-- Data block --
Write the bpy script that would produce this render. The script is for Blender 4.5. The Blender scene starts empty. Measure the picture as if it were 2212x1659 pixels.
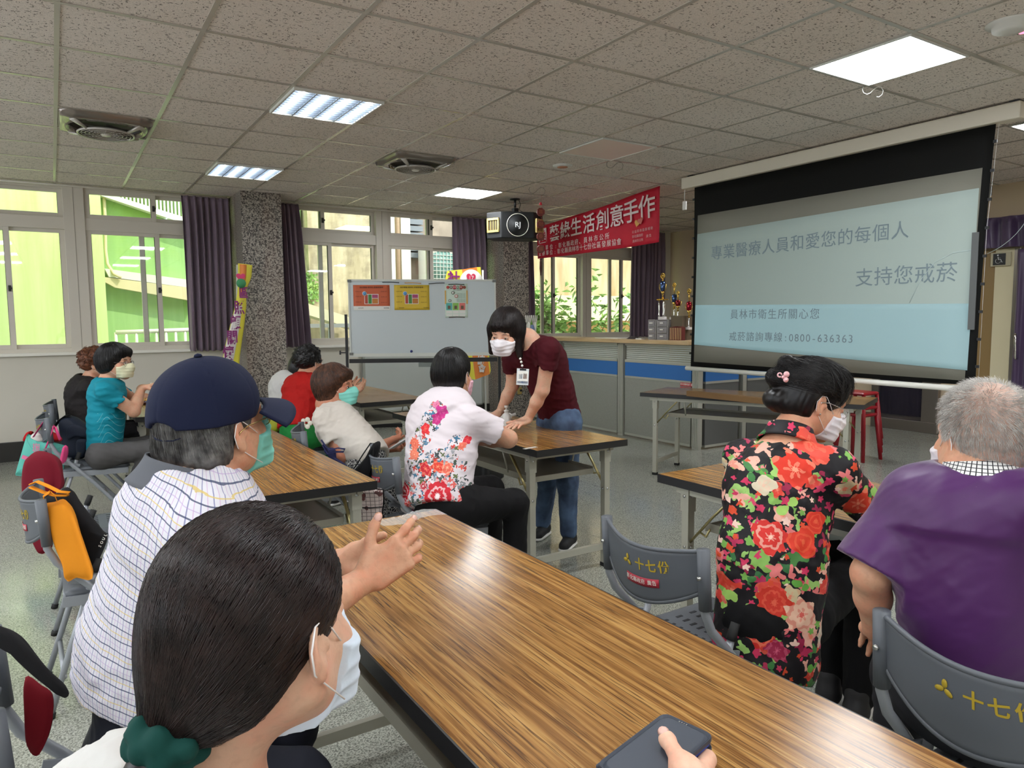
import bpy, math, random
import numpy as np
from math import sin, cos, pi, radians, sqrt
from mathutils import Vector, Matrix, noise as mnoise
from mathutils.bvhtree import BVHTree

random.seed(7)
SC = bpy.context.scene
COL = SC.collection
H = 1.40                     # eye height of the photographer
CEIL = H + 1.4255            # ceiling height
# ---------------------------------------------------------------- camera
FPX, YAW, PITCH, ROLL = 1550.849, 0.566877193, -0.0895617, -0.0086401
def cam_axes():
    cy, sy, cp, sp = cos(YAW), sin(YAW), cos(PITCH), sin(PITCH)
    fw = np.array([sy*cp, cy*cp, sp]); rt = np.array([cy, -sy, 0.0]); up = np.cross(rt, fw)
    cr, sr = cos(ROLL), sin(ROLL)
    return cr*rt+sr*up, -sr*rt+cr*up, fw
RT, UP, FW = cam_axes()
CAMP = np.array([0, 0, H])
cam_d = bpy.data.cameras.new('camera'); cam = bpy.data.objects.new('camera', cam_d); COL.objects.link(cam)
cam_d.sensor_width = 36; cam_d.lens = FPX/2212*36; cam_d.clip_start = 0.05; cam_d.clip_end = 200
m = Matrix(((RT[0], UP[0], -FW[0], 0), (RT[1], UP[1], -FW[1], 0), (RT[2], UP[2], -FW[2], H), (0, 0, 0, 1)))
cam.matrix_world = m
SC.camera = cam
def ray(px, py): return FW + RT*(px-1106)/FPX - UP*(py-829.5)/FPX
def at(px, py, d): return CAMP + ray(px, py)*d            # survey helper: a photo point at a known distance
def atz(px, py, z):
    r = ray(px, py); return CAMP + r*((z-H)/r[2])
def aty(px, py, y):
    r = ray(px, py); return CAMP + r*(y/r[1])
def atx(px, py, x):
    r = ray(px, py); return CAMP + r*(x/r[0])
# ---------------------------------------------------------------- world, sun, exposure
SC.view_settings.view_transform = 'Standard'; SC.view_settings.look = 'None'
SC.view_settings.exposure = 1.24; SC.view_settings.gamma = 1.0; SC.view_settings.use_curve_mapping = False
W = bpy.data.worlds.new('world'); SC.world = W; W.use_nodes = True
bg = W.node_tree.nodes['Background']; bg.inputs[0].default_value = (0.86, 0.93, 1.0, 1); bg.inputs[1].default_value = 1.7
sl = bpy.data.lights.new('sun', 'SUN'); sl.energy = 1.6; sl.angle = 0.01; sl.color = (1.0, 0.95, 0.84)
so = bpy.data.objects.new('sun', sl); COL.objects.link(so)
so.rotation_euler = Vector((-0.45, 0.62, -1.0)).to_track_quat('-Z', 'Y').to_euler()
SC.cycles.max_bounces = 7; SC.cycles.diffuse_bounces = 4; SC.cycles.glossy_bounces = 3
SC.cycles.transmission_bounces = 4; SC.cycles.transparent_max_bounces = 8
SC.cycles.sample_clamp_indirect = 4.0; SC.cycles.caustics_reflective = False; SC.cycles.caustics_refractive = False
SC.cycles.use_denoising = True; SC.cycles.use_adaptive_sampling = True; SC.cycles.adaptive_threshold = 0.03
LAMP_E = 13.0                 # emission of the ceiling panels
# ---------------------------------------------------------------- materials
def C(r, g, b):
    f = lambda c: (c/255/12.92) if c/255 <= 0.04045 else ((c/255+0.055)/1.055)**2.4
    return (f(r), f(g), f(b), 1.0)
MATS = {}
def mat(name, col=(0.5, 0.5, 0.5, 1), rough=0.6, metal=0.0, spec=0.5, emit=None, es=1.0, coat=0.0, sheen=0.0, sss=0.0, alpha=1.0, trans=0.0):
    if name in MATS: return MATS[name]
    m = bpy.data.materials.new(name); m.use_nodes = True
    b = m.node_tree.nodes['Principled BSDF']
    b.inputs['Base Color'].default_value = col; b.inputs['Roughness'].default_value = rough
    b.inputs['Metallic'].default_value = metal; b.inputs['Specular IOR Level'].default_value = spec
    b.inputs['Coat Weight'].default_value = coat; b.inputs['Coat Roughness'].default_value = 0.08
    if sheen: b.inputs['Sheen Weight'].default_value = sheen
    if sss:
        b.inputs['Subsurface Weight'].default_value = sss; b.inputs['Subsurface Radius'].default_value = (0.012, 0.005, 0.003)
        b.inputs['Subsurface Scale'].default_value = 1.0
    if emit: b.inputs['Emission Color'].default_value = emit; b.inputs['Emission Strength'].default_value = es
    if trans: b.inputs['Transmission Weight'].default_value = trans
    if alpha < 1: b.inputs['Alpha'].default_value = alpha
    MATS[name] = m
    return m
class NT:
    """tiny node writer"""
    def __init__(s, m): s.t = m.node_tree; s.b = s.t.nodes['Principled BSDF']; s.m = m
    def n(s, typ, **kw):
        nd = s.t.nodes.new(typ)
        for k, v in kw.items():
            if k.startswith('_'): setattr(nd, k[1:], v)
        return nd
    def put(s, sock, v):
        if hasattr(v, 'is_output') or isinstance(v, bpy.types.NodeSocket): s.t.links.new(v, sock)
        else: sock.default_value = v
    def coord(s, kind='Object', scale=(1, 1, 1), rot=(0, 0, 0), loc=(0, 0, 0)):
        tc = s.n('ShaderNodeTexCoord'); mp = s.n('ShaderNodeMapping')
        s.t.links.new(tc.outputs[kind], mp.inputs[0])
        mp.inputs['Location'].default_value = loc; mp.inputs['Rotation'].default_value = rot; mp.inputs['Scale'].default_value = scale
        return mp.outputs[0]
    def noise(s, v, scale=5, detail=2, rough=0.5, dist=0.0, out=0):
        nd = s.n('ShaderNodeTexNoise'); s.put(nd.inputs['Vector'], v)
        nd.inputs['Scale'].default_value = scale; nd.inputs['Detail'].default_value = detail
        nd.inputs['Roughness'].default_value = rough; nd.inputs['Distortion'].default_value = dist
        return nd.outputs[out]
    def vor(s, v, scale=5, feature='F1', rand=1.0, out=0):
        nd = s.n('ShaderNodeTexVoronoi', _feature=feature); s.put(nd.inputs['Vector'], v)
        nd.inputs['Scale'].default_value = scale; nd.inputs['Randomness'].default_value = rand
        return nd.outputs[out]
    def vorn(s, v, scale=5, rand=1.0):
        nd = s.n('ShaderNodeTexVoronoi'); s.put(nd.inputs['Vector'], v)
        nd.inputs['Scale'].default_value = scale; nd.inputs['Randomness'].default_value = rand
        return nd.outputs
    def ramp(s, f, stops, interp='LINEAR'):
        nd = s.n('ShaderNodeValToRGB'); nd.color_ramp.interpolation = interp; cr = nd.color_ramp
        while len(cr.elements) < len(stops): cr.elements.new(0.5)
        for e, (p, c) in zip(cr.elements, stops): e.position = p; e.color = c if len(c) == 4 else (*c, 1)
        s.put(nd.inputs[0], f); return nd.outputs[0]
    def math(s, op, a, b=0.0, c=None, clamp=False):
        nd = s.n('ShaderNodeMath', _operation=op, _use_clamp=clamp); s.put(nd.inputs[0], a); s.put(nd.inputs[1], b)
        if c is not None: s.put(nd.inputs[2], c)
        return nd.outputs[0]
    def mix(s, f, a, b, mode='MIX'):
        nd = s.n('ShaderNodeMix', _data_type='RGBA', _blend_type=mode)
        s.put(nd.inputs[0], f); s.put(nd.inputs[6], a); s.put(nd.inputs[7], b); return nd.outputs[2]
    def sep(s, v):
        nd = s.n('ShaderNodeSeparateXYZ'); s.put(nd.inputs[0], v); return nd.outputs
    def comb(s, x, y, z):
        nd = s.n('ShaderNodeCombineXYZ'); s.put(nd.inputs[0], x); s.put(nd.inputs[1], y); s.put(nd.inputs[2], z); return nd.outputs[0]
    def vmath(s, op, a, b=(0, 0, 0)):
        nd = s.n('ShaderNodeVectorMath', _operation=op); s.put(nd.inputs[0], a); s.put(nd.inputs[1], b); return nd.outputs[0]
    def col(s, v): s.put(s.b.inputs['Base Color'], v)
    def rough(s, v): s.put(s.b.inputs['Roughness'], v)
    def bump(s, h, strength=0.3, dist=0.01):
        nd = s.n('ShaderNodeBump'); nd.inputs['Strength'].default_value = strength; nd.inputs['Distance'].default_value = dist
        s.put(nd.inputs['Height'], h); s.t.links.new(nd.outputs[0], s.b.inputs['Normal'])
def nmat(name, fn, **kw):
    if name in MATS: return MATS[name]
    m = mat(name, **kw); fn(NT(m)); return m
K = lambda v: (v, v, v, 1)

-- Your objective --
From the material, report only how many lines include the word "scene".

-- Result for this task --
2